PROBLEM DETAILS => Return the material exactly, first line through the line containing "random.seed(7)", and nothing more. Pictures stay out.

▬▬▬

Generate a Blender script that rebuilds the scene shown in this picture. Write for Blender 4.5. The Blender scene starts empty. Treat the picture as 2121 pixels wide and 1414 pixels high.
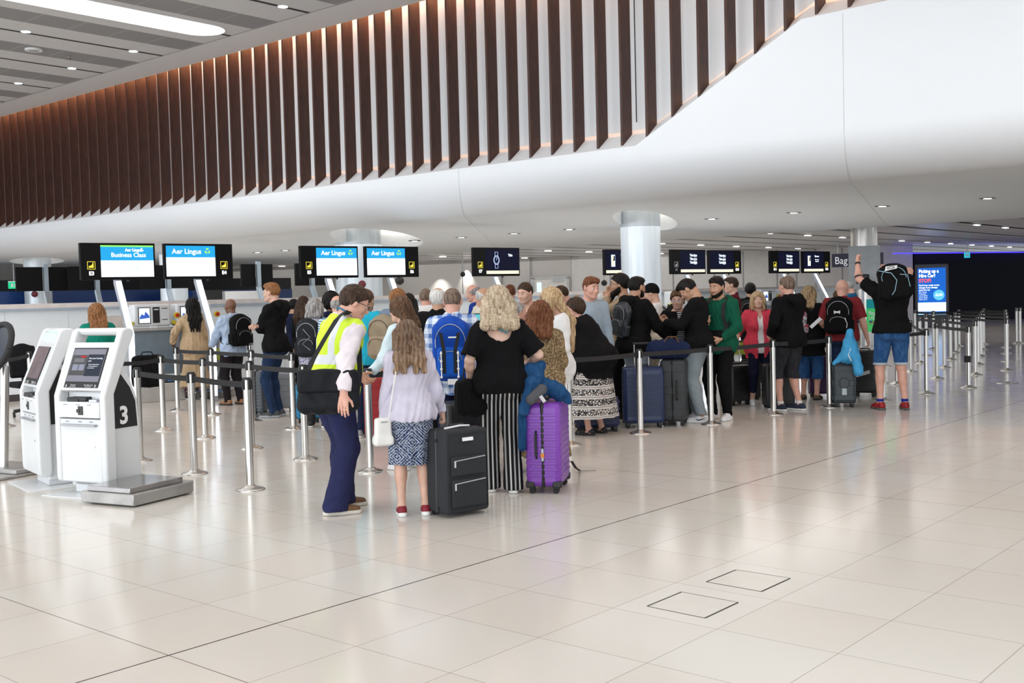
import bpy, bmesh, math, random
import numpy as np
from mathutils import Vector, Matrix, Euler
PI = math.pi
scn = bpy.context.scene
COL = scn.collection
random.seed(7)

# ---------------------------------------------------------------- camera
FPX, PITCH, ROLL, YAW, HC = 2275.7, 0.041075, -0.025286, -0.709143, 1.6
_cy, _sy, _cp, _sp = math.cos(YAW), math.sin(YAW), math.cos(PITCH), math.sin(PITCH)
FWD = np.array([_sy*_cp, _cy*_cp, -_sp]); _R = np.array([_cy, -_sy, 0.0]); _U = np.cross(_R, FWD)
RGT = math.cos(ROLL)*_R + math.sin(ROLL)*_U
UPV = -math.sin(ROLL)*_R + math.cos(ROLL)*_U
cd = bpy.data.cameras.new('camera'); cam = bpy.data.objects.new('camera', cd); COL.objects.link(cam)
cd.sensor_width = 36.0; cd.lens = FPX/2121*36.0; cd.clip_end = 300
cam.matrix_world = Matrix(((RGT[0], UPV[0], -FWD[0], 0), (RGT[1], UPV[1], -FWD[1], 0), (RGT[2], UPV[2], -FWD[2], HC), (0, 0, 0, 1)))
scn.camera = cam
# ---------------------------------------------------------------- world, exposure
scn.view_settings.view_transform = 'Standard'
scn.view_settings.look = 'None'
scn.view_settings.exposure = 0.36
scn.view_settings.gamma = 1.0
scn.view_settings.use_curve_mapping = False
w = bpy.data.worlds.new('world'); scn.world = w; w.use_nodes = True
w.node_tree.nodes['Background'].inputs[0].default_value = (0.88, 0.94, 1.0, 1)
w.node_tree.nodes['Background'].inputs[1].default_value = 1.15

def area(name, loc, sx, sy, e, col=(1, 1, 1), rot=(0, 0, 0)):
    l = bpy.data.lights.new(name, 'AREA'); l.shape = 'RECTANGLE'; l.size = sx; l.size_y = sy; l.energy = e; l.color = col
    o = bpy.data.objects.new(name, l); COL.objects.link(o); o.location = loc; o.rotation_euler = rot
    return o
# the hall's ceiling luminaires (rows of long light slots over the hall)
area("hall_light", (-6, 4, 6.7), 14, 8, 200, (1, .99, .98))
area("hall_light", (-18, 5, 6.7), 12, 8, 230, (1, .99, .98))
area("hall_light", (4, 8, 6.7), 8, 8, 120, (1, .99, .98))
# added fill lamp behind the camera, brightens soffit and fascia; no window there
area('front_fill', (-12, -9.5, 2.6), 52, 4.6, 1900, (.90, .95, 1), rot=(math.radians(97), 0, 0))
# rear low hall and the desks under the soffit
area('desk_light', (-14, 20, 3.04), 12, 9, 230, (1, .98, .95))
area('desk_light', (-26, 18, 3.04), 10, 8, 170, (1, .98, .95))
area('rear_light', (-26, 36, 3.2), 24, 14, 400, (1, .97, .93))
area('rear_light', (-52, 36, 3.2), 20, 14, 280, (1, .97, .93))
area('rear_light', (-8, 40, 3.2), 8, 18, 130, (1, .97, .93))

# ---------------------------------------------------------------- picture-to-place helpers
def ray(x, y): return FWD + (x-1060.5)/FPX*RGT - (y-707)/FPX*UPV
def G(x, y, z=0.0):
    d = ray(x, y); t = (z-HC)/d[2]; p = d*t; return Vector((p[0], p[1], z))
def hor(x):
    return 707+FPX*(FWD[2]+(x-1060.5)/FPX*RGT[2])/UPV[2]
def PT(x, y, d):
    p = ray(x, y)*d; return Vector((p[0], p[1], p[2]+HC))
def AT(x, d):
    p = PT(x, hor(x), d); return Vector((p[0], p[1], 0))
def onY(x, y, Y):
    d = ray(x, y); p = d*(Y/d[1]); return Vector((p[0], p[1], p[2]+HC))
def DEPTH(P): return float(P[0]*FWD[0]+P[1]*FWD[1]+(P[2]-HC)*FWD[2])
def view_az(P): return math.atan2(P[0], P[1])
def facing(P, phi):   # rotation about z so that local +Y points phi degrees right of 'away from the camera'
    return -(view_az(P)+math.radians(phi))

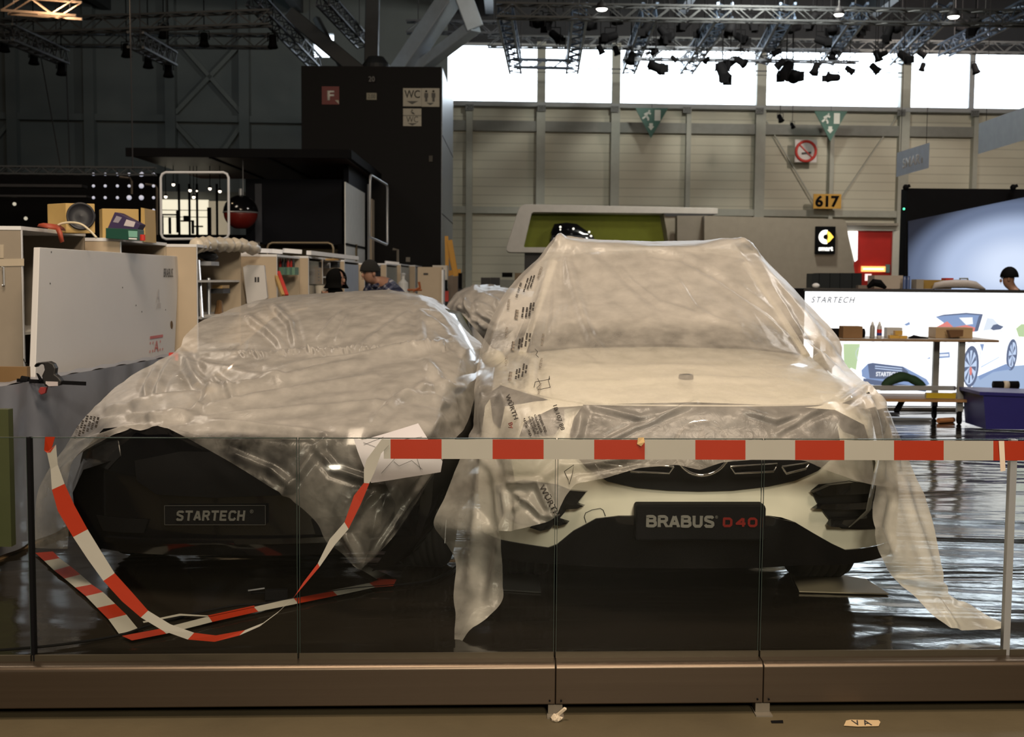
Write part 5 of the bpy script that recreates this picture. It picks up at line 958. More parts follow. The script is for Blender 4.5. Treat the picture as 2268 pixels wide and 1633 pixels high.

▬▬▬

THE SOLUTION =>
Generate a Blender script that rebuilds the scene shown in this picture. Write for Blender 4.5. The Blender scene starts empty. Treat the picture as 2121 pixels wide and 1414 pixels high.
import bpy, bmesh, math, random
import numpy as np
from mathutils import Vector, Matrix, Euler
PI = math.pi
scn = bpy.context.scene
COL = scn.collection
random.seed(7)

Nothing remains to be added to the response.